Risques inhérents aux scénarios
Bien que l’inflation ait baissé, elle demeure au‑dessus de sa cible dans la plupart des pays et nous ne sommes pas à l’abri de nouveaux chocs. Les probabilités d’avoir des hausses de taux d’intérêt supplémentaires restent faibles, mais ceux‑ci pourraient demeurer à leur niveau actuel pour une période prolongée en l’absence de progrès sur l’inflation. Il y a aussi une bonne dose d’incertitude entourant l’effet retardé des taux d’intérêt élevés sur la croissance économique. La poursuite des renouvellements hypothécaires à des taux plus élevés que les précédents pourrait se traduire par un trop grand nombre d’emprunteurs en difficulté de paiement au Canada. Cela est sans compter que le taux de chômage pourrait augmenter plus fortement, ce qui aurait probablement des effets adverses sur le marché de l’habitation. Aux États‑Unis, l’élection présidentielle de novembre pourrait changer la donne et provoquer davantage d’incertitude.
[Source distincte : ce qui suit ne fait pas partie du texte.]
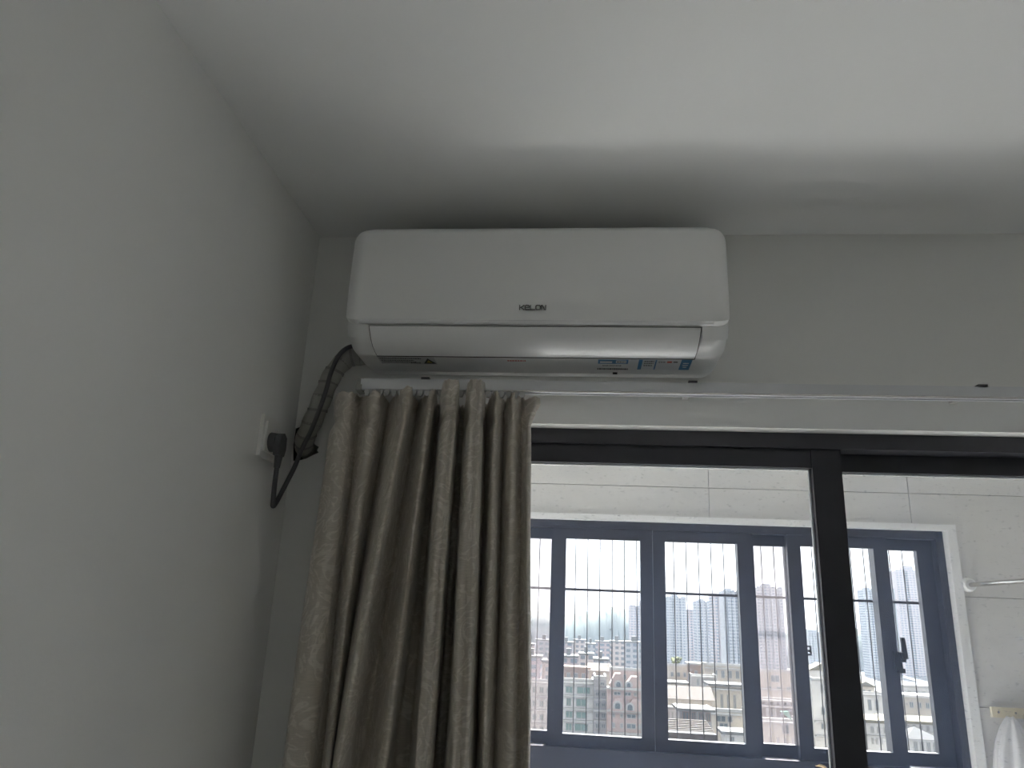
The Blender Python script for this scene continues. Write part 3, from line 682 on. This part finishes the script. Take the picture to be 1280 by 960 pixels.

La détérioration des finances publiques, aux États‑Unis comme ailleurs, pourrait entraîner une révision à la baisse des notations de crédit et, possiblement, une hausse des taux d’intérêt à long terme. De l’instabilité pour l’économie mondiale, les marchés financiers et les prix des matières premières pourrait aussi provenir de la détérioration de l’environnement géopolitique, notamment à la suite de la confrontation entre Israël et l’Iran, ou encore résulter d’une nouvelle escalade de la guerre en Ukraine. Du point de vue des devises, si l’économie mondiale se détériore fortement, plusieurs investisseurs pourraient préférer trouver refuge auprès du dollar américain, ce qui l’aiderait à s’apprécier. Un élargissement plus marqué des écarts de taux d’intérêt avec les États‑Unis aurait le même effet. Une dépréciation rapide de devise pourrait avoir des effets déstabilisants pour plusieurs économies.
Scénario financier
L’inflation encore trop élevée aux États‑Unis a incité de nombreux investisseurs à miser sur un scénario de baisses de taux plus modérées. De notre côté, nous avons réduit à deux le nombre de baisses prévues en 2024. Une première réduction est attendue à l'automne, à condition que l’inflation diminue et que la croissance économique américaine se modère un peu. Les gains de productivité élevés aux États‑Unis devraient aussi aider à réduire l’inflation. Au Canada, l’inflation plus faible suggère que la Banque du Canada dispose déjà d’une certaine marge de manœuvre pour amorcer ses baisses de taux. Il peut y avoir un certain écart entre les politiques monétaires américaine et canadienne, mais le dollar canadien en paie le prix. Il s’est déjà déprécié dans les dernières semaines, tout comme d’autres devises. Il est probable qu’il demeurera faible dans les prochains mois et pourrait tester momentanément le seuil de 1,40 $ CAN/$ US. La remontée des taux d’intérêt obligataires a freiné l’élan des marchés boursiers. Plusieurs valorisations demeurent élevées. Il y a encore de la place pour des pertes de valeurs au cours des prochains mois.